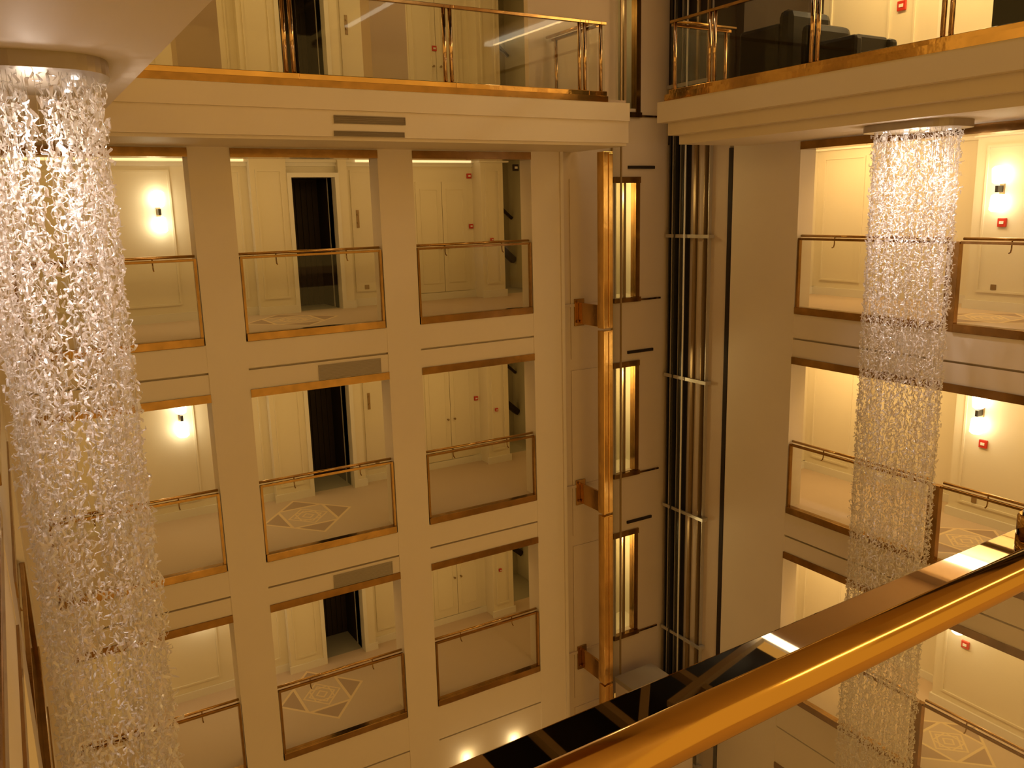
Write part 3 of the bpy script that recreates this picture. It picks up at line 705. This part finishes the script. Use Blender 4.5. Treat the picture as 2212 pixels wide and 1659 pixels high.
# ================================================================== ARMCHAIRS on the right top gallery
def armchair(cx, cy, w, d, hb, ha, facing, label):
    """facing = direction of the seat (+1 = +y, -1 = -y)"""
    z = ZTOP; t = thing('armchair', (cx, cy, z), label, 'armchair')
    f = facing; og = t.location
    MB().box(cx - w / 2 + .12, cx + w / 2 - .12, cy - d / 2 + .05, cy + d / 2 - .05, z + .12, z + .42).obj('seat', MT['black'], t, .04, origin=og)
    yb = cy - f * (d / 2)
    mb = MB(); pr = [(cx - w / 2, yb), (cx + w / 2, yb), (cx + w / 2, yb + f * .2), (cx - w / 2, yb + f * .2)]
    if f < 0: pr = pr[::-1]
    mb.prism(pr, z + .1, z + hb); mb.obj('backrest', MT['black'], t, .10, origin=og)
    for s in (-1, 1):
        xa = cx + s * (w / 2 - .07)
        MB().box(xa - .08, xa + .08, yb + f * .15, yb + f * d, z + .08, z + ha).obj('armrest', MT['black'], t, .05, origin=og)
    for sx in (-1, 1):
        for sy in (-1, 1):
            MB().tube([(cx + sx * (w / 2 - .1), cy + sy * (d / 2 - .1), z), (cx + sx * (w / 2 - .1), cy + sy * (d / 2 - .1), z + .13)], .02, 10).obj('leg', MT['steel_dark'], t, origin=og)
    return t
armchair(9.40, 8.42, .85, .85, .90, .74, 1, 'high black leather club armchair behind the glass of the right top gallery')
armchair(9.35, 7.38, .80, .85, .66, .40, -1, 'low black armchair with a sloping back behind the right gallery glass')
armchair(9.45, 4.98, .80, .85, .75, .5, 1, 'black armchair at the right frame edge of the top gallery')

# small wall-washers low on the back facade
for x in (5.8, 6.75):
    t = thing('uplight', (x, YA - .06, -7.74), 'small glowing wall washer low on the back facade, %s' % ('nearer the chandelier' if x < 6 else 'nearer the lift'), 'lamp')
    MB().tube([(x, YA - .055, -7.78), (x, YA - .055, -7.72)], [.035, .045], 16).obj('housing', MT['bronze'], t, origin=t.location)
    MB().tube([(x, YA - .055, -7.72), (x, YA - .055, -7.715)], .036, 16).obj('lens', MT['lamp'], t, origin=t.location)
    point('uplight_light', (x, YA - .09, -7.62), 2.2, (1, .78, .40), .04)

★ ★ ★ ★ ★ ★ ★

#### [Problem description]
Give again exactly the lines running from the beginning of the material above through the line that contains "armchair(9.45, 4.98, .80, .85, .75, .5, 1, 'black", and leave out every picture.

#### [Result for this exercise]
Write part 3 of the bpy script that recreates this picture. It picks up at line 705. This part finishes the script. Use Blender 4.5. Treat the picture as 2212 pixels wide and 1659 pixels high.
# ================================================================== ARMCHAIRS on the right top gallery
def armchair(cx, cy, w, d, hb, ha, facing, label):
    """facing = direction of the seat (+1 = +y, -1 = -y)"""
    z = ZTOP; t = thing('armchair', (cx, cy, z), label, 'armchair')
    f = facing; og = t.location
    MB().box(cx - w / 2 + .12, cx + w / 2 - .12, cy - d / 2 + .05, cy + d / 2 - .05, z + .12, z + .42).obj('seat', MT['black'], t, .04, origin=og)
    yb = cy - f * (d / 2)
    mb = MB(); pr = [(cx - w / 2, yb), (cx + w / 2, yb), (cx + w / 2, yb + f * .2), (cx - w / 2, yb + f * .2)]
    if f < 0: pr = pr[::-1]
    mb.prism(pr, z + .1, z + hb); mb.obj('backrest', MT['black'], t, .10, origin=og)
    for s in (-1, 1):
        xa = cx + s * (w / 2 - .07)
        MB().box(xa - .08, xa + .08, yb + f * .15, yb + f * d, z + .08, z + ha).obj('armrest', MT['black'], t, .05, origin=og)
    for sx in (-1, 1):
        for sy in (-1, 1):
            MB().tube([(cx + sx * (w / 2 - .1), cy + sy * (d / 2 - .1), z), (cx + sx * (w / 2 - .1), cy + sy * (d / 2 - .1), z + .13)], .02, 10).obj('leg', MT['steel_dark'], t, origin=og)
    return t
armchair(9.40, 8.42, .85, .85, .90, .74, 1, 'high black leather club armchair behind the glass of the right top gallery')
armchair(9.35, 7.38, .80, .85, .66, .40, -1, 'low black armchair with a sloping back behind the right gallery glass')
armchair(9.45, 4.98, .80, .85, .75, .5, 1, 'black armchair at the right frame edge of the top gallery')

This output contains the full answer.